La Commission européenne annonce également dans le communiqué à retrouver intégralement ICI:
- un programme Erasmus+ renforcé et un programme AgoraEU pour promouvoir les valeurs communes, notamment la démocratie, l'égalité et l'état de droit, et soutenir la diversité culturelle européenne, ses secteurs audiovisuel et créatif, la liberté des médias et la participation de la société civile.
- un nouveau Fonds européen pour la compétitivité, doté de 409 milliards d'euros, avec un soutien centré sur quatre domaines:
- transition propre et décarbonation;
- la transition numérique;
- santé, biotechnologie, agriculture et bioéconomie;
- la défense et l'espace.
- le programme Horizon Europe, d'une valeur de 175 milliards d'euros, continuera de financer l'innovation.
- un nouveau mécanisme de crise spécifique pouvant atteindre près de 400 milliards d'EUR de prêts aux États membres, qui sera déclenché lorsque de graves crises frapperont l'Union.
- un financement de 34 milliards d'EUR (3 fois plus que le CFP actuel) pour la gestion des migrations, le renforcement des frontières extérieures de l'UE et le renforcement de la sécurité intérieure.
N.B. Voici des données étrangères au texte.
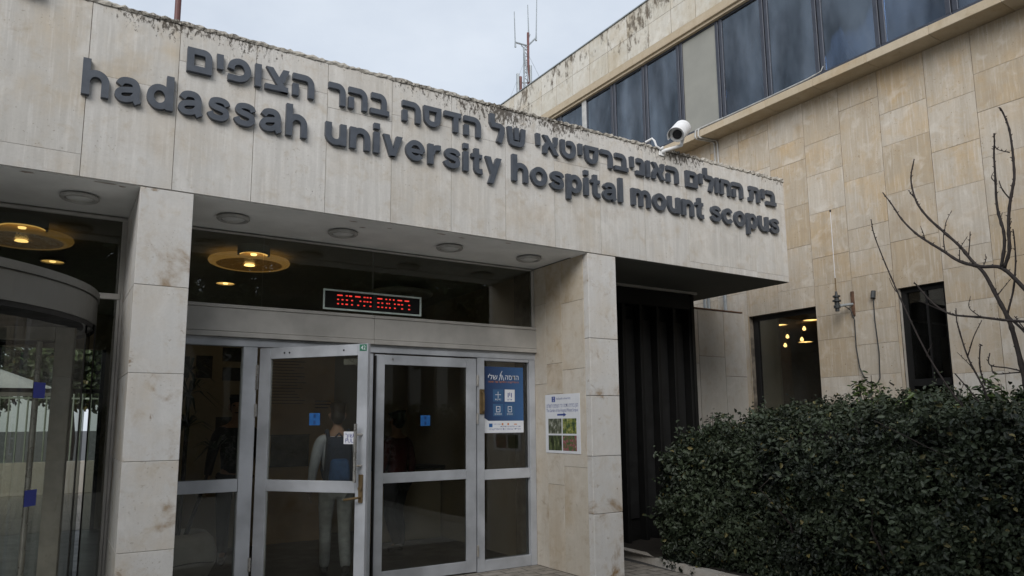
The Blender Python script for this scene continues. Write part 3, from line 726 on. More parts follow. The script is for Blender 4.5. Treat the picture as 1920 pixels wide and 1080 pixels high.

- un programme unique Europe dans le monde sera doté d'une valeur de 200 milliards d'EUR pour l'action extérieure de l'Union
- 100 milliards d'EUR pourront être mobilisés en faveur de l'Ukraine au cours de la période 2028-2034.
Le communiqué présente également de nouvelles ressources propres : Système d'échange de quotas d'émission de l'UE (SEQE) ; Mécanisme d'ajustement carbone aux frontières (MACF) ; Ressource propre fondée sur les déchets électroniques non collectés ; Ressource propre d'accise sur le tabac ; ressource d'entreprise pour l'Europe (CORE). Ensemble, ces cinq nouvelles ressources propres devraient générer des recettes d'environ 58,5 milliards d'EUR par an.
La décision relative au futur budget et système de recettes à long terme de l'UE sera examinée par les États membres au sein du Conseil. L'adoption du règlement CFP requiert l'unanimité, après approbation du Parlement européen. Certains éléments du volet des recettes (notamment les nouvelles ressources propres) requièrent l'unanimité au sein du Conseil et l'approbation des États membres conformément à leurs règles constitutionnelles respectives.